- Italy plans permanent bank, insurers' contribution to budget
- PM Meloni's right-wing coalition split on the issue
- Government expected to unveil full package on Friday
- Budget includes income tax cuts, increased defence spending
ROME, Oct 16 (Reuters) - The Italian government plans to collect more than 11 billion euros ($12.8 billion) from banks and insurance companies over 2026-2028 to help fund state finances, a draft budget sent to EU authorities for approval showed on Thursday.
The contribution will be on a permanent rather than one-off basis, and will amount to 0.19% of gross domestic product (GDP) in both 2026 and 2027 and to 0.1% in 2028, the document indicated.
No details were given about what form these measures would take.
The issue is triggering tensions between the government and financial lobbies, and divisions within Prime Minister Giorgia Meloni's rightist coalition.
Complete budget plans were expected to be unveiled after a cabinet meeting scheduled for Friday.
'STRATOSPHERIC PROFITS'
Italy's banking lobby ABI said earlier this week that lenders would agree to support the state through an extension of a measure imposed by the government last year entailing a multi-year freeze of tax credits, known as deferred tax assets (DTAs), that banks can tap to boost profits.
The DTA freeze provides short-term liquidity to the government by temporarily boosting tax revenues, something different from the permanent levy indicated by the draft budget.
Economy Minister Giancarlo Giorgetti and his League party have repeatedly said the Italian financial sector has made "stratospheric profits" over the last five years and now has to support state finances.
However, the League faces resistance from one of its coalition allies, the Forza Italia party, which reiterated on Thursday it would never back any form of forced windfall tax on the banking sector.
Italy attempted in 2023 to hit banks with a 40% tax on profits reaped from higher interest rates, but the measure sparked a major selloff in Italian banking stocks which forced the government to radically soften the plan.
INCOME TAX CUTS, DEFENCE SPENDING BOOST
The draft budget plan foresees tax cuts and other expansionary measures over 2026-2028 of around 18 billion euros per year, to be funded be extra revenues and savings found elsewhere in the state accounts.

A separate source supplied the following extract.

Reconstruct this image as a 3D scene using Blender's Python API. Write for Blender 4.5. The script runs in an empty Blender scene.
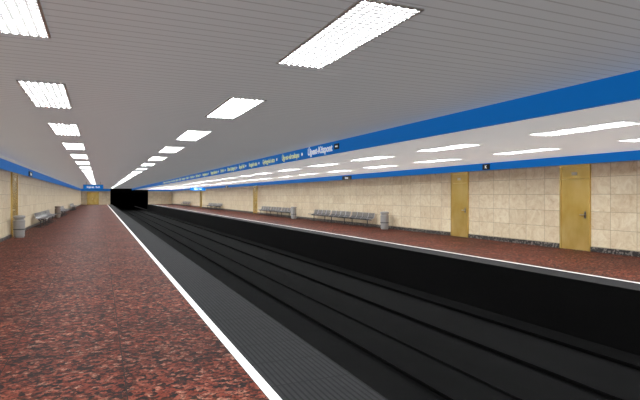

Its flagship measure is a reduction in the main income tax, IRPEF, at a cost of roughly 8.5 billion euros through 2028. The second of the three IRPEF tax brackets will be reduced to 33% from the current 35%.
The budget also freezes a three-month increase in the retirement age, for those with physically strenuous jobs.
The document said Italy would boost its defence spending by 0.5% of GDP through 2028, in line with commitments agreed with NATO and European partners, while reducing the fiscal deficit to 2.8% of national output in 2026 from an estimated 3% this year.